Based in London, over the past thirty years Palestinian Mona Hatoum has frequently used the body, including her own, in photographic, filmic, and performative work that explores issues related to identity. Since the 1990s, she has also transformed common household objects—rugs, cots, and kitchen utensils—into threatening large-scale sculptures. Items from the domestic territory become ambiguous and potentially dangerous, evoking themes of exile, displacement, and conflict.

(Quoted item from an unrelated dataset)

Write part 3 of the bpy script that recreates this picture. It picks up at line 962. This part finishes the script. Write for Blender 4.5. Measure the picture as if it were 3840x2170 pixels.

In Van Gogh’s Back, the conversion of the ordinary (hair) into the extraordinary (art) is uncharacteristically playful. Throughout her career, Hatoum has used and referenced hair, applying strands to paper as a form of drawing and integrating the material into sculptural work. While hair is often associated with femininity and sensuality, once removed from the body it takes on an abject quality. In Van Gogh’s Back, Hatoum uses the biomaterial in yet another way. With what appears to be soap, the long hairs on a man’s back have been shaped into curls that reprise Vincent van Gogh’s signature thick, swirling brushstrokes in his seminal Starry Night, 1889. As in Hatoum’s early performance work, the human body functions as canvas and sculpture, here to amusing effect.

Van Gogh’s Back is a valuable contribution to the ICA/Boston’s holdings of Hatoum’s work and makes a valuable contribution to the expanding collection of photography. In its humor and art-historical referencing it complements collection works by Yasumasa Morimura and Cindy Sherman.